September at Cundy’s Harbor Library. As we enter autumn, I am looking back on all we have accomplished since our last annual meeting. The library hosts its annual meeting each October.

The library has been updated and repaired from top to bottom. Inside, the rooms have been reorganized. There is a Maine room with all your Maine authors and topics, as well as a large monitor to play video. Front and center is where you will find David keeping our collection cataloged and helping all who enter. Our Nancys (two) keep our fiction books shelved and alphabetized. In the back, overlooking the harbor, is our nonfiction collection and an adult gathering room. The children’s area is now located downstairs.

The grounds have been kept by a local student and a board member, Eric Leonard. I can’t forget to thank Julie Polak, whose expertise with planting plans has been invaluable. She also helps with weeding and pruning.

In the backyard public park, there are three picnic tables that extend our library space. As autumn arrives, the last step of our renovation will be the chimney’s repair, made possible by two foundation grants we recently received.

Yet, what is a library? Or, more importantly, what is your library’s place in your community? I have been mulling these questions recently. This past month I was elected to the Maine Library Association’s Executive Board to represent Maine’s more than 800 small and rural libraries. In doing so, I am hoping to better understand all our library can offer and how it can best serve our community.

So, what is the Cundy’s Harbor Library’s place in your community? I am hoping people will share both what we are to you now and what you want us to provide in the next two or three years. Until I receive your input, I will share what the staff in the library sees as our place and our definitions of “library.”

Cundy’s Harbor Library has set up a story walk on the north loop trail at Little Ponds Preserve. (Heather Logan photo)

In my first “Library Connections” column, I wrote the following: “What is a library? You don’t have to pay to come in. You don’t have to buy anything. You don’t even have to read, if you don’t want to. You can go just to think, or to be quiet. You can study or work there. You can meet with friends or join a community in a book club or program. It is a “third space” (not your home or work) and is often the first place people go when reaching out. Why? Because a library requires nothing of you but instead responds to you, allowing formal and informal connections to be made.”

Both David and I have worked hard this year to better meet this definition. David has extended his professional learning from his master’s degree in library science to a certification in geographic information systems. He archives old maps and materials, some of which he has framed to share at his monthly roundtable on Casco Bay history.

Thanks to his background and keen interest in history and cartography, we can locate historical materials about Casco Bay and New England, as well as the world.
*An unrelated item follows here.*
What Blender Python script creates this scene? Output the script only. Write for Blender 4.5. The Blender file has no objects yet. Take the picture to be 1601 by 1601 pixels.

He also collects rare books and other writings, so come visit and see the steamboat routes, learn about border conflicts in the 1700s and 1800s, or find out who lived where in the harbor or around Harpswell.

As director, my role is to support the librarian and the library itself. I find that both my formal education and my life experiences as president of an education association and member of organizations such as Junior League, National Charity League, and, locally, the beloved Sebascodegan Garden Club and Mingo Club, have prepared me well for the library’s needs.

Currently I work 12 or more hours a week writing materials, assisting with daily operations as needed, hosting the monthly book club, and ordering book club selections through the Maine State Library System for both the Cundy’s and Orr’s Island libraries. I answer mail from our patrons. I attend professional meetings via Zoom to keep David and I aligned with best practices.

But the most important job for both of us is to respond to our community. When you walk into our library, attend events such as working waterfront conversations, or walk the story walk at Little Ponds’ north loop, we hope you see the evidence. Our book selections and services have benefited from your input.

“Library Connections” is a monthly column that rotates among the three libraries that serve Harpswell: Cundy’s Harbor, Orr’s Island and Curtis Memorial. Heather Logan is the director of the Cundy’s Harbor Library.